La differenza più banale con altri settori, però, è che mentre gli imprenditori del sistema calcio continuano con la cantilena del governo cattivo che non aiuta i club, contemporaneamente le società paiono proprio non conoscere alcun limite nell’accumulare debiti su debiti. Lo prova, in qualche modo, anche questo assurdo mercato di gennaio, con investimenti monstre da parte di quelle stesse società di cui poi viene annunciata un giorno sì e l’altro pure la crisi economica e la necessità di una spending review.

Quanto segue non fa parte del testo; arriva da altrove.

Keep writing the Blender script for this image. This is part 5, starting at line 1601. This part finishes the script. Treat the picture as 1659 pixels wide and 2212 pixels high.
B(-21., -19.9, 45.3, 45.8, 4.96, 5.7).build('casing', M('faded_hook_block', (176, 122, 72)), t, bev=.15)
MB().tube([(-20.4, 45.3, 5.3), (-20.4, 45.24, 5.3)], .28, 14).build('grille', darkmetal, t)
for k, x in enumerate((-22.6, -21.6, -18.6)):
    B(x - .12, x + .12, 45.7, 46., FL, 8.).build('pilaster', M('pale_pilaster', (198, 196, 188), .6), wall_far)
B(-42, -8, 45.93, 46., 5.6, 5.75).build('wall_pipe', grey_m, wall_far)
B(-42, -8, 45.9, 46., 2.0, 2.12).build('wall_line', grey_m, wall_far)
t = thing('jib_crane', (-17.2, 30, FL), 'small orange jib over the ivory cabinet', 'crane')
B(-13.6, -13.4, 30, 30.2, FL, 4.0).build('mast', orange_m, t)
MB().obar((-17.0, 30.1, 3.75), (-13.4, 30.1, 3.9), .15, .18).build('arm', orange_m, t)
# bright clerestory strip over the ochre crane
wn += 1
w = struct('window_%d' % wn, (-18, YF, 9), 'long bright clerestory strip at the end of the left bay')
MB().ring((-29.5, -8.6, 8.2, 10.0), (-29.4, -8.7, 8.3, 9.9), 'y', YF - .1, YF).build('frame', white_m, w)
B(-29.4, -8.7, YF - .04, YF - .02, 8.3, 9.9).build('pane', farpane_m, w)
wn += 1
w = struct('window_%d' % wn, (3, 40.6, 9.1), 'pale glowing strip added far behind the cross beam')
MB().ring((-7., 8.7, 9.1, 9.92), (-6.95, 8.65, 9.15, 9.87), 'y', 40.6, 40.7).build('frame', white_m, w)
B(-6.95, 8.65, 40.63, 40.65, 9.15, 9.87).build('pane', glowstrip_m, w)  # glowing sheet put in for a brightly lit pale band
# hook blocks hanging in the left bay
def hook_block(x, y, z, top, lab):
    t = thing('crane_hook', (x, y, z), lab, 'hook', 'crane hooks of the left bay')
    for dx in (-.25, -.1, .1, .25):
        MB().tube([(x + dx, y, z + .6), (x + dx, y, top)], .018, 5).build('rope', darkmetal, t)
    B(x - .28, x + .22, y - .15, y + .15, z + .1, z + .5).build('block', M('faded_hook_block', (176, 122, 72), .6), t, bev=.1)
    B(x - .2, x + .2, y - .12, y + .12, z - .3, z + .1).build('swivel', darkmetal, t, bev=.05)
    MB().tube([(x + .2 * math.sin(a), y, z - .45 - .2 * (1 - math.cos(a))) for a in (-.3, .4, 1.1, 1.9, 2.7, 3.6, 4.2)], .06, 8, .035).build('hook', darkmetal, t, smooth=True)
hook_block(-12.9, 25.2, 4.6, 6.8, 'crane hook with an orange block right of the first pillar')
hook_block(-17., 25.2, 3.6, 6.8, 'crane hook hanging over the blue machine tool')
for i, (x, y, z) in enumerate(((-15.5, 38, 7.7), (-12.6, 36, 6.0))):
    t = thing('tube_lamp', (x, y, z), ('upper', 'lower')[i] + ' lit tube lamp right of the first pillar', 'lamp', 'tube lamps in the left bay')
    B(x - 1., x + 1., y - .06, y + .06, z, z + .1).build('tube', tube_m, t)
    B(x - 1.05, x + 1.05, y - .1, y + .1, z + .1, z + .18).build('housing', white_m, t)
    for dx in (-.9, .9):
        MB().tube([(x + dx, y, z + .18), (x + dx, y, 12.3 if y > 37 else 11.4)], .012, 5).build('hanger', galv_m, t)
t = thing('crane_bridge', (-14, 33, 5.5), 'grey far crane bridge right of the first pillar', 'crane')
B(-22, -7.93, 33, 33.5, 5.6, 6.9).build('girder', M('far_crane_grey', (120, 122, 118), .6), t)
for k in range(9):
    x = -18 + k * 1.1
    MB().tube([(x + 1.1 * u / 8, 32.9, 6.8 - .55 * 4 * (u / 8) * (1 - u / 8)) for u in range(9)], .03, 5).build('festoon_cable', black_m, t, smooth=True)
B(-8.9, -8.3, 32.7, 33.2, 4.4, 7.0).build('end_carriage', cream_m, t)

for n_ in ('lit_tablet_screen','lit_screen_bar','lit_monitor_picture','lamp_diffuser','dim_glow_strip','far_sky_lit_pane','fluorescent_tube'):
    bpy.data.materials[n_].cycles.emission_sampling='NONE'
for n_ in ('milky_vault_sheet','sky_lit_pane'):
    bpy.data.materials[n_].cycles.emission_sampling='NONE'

E così, dopo aver versato settantacinque milioni di euro alla Fiorentina di Commisso e dopo aver concordato un contratto da sette milioni netti l’anno col ragazzo – giusto perché è tempo di crisi – la Juventus pare pronta a versare circa diciotto milioni di euro (o giù di lì) ai procuratori di Vlahovic. È un’indiscrezione che si trova su quasi tutti i giornali. Quella dei procuratori è un’altra questione spinosa: mentre tutti fanno finta di lamentarsi del sistema costruito dagli agenti, poi lo rimpinguano. E lo rimpinguano continuamente. La crisi, di fatti, i procuratori proprio non li ha colpiti. I loro ricavi, nel 2021, sono rimasti stabili. E nonostante il nuovo regolamento che dal giugno del 2022 sarebbe destinato a porre – meglio utilizzare il condizionale – un tetto ai loro guadagni, l’impressione è che buona parte della categoria non si sia proprio rassegnata. O che quantomeno provi a battere il ferro finché è caldo. A spolpare fino all’osso.

Almeno le società di calcio, la Lega Serie A, la Federcalcio ci risparmiassero questa recita, questo reiterato piangere miseria col solo obiettivo di scucire soldi allo Stato e quindi ai cittadini. Del resto è il modo in cui in Italia è concepito il mestiere di imprenditore: i rischi d’impresa a spese dello Stato, cioè dei contribuenti.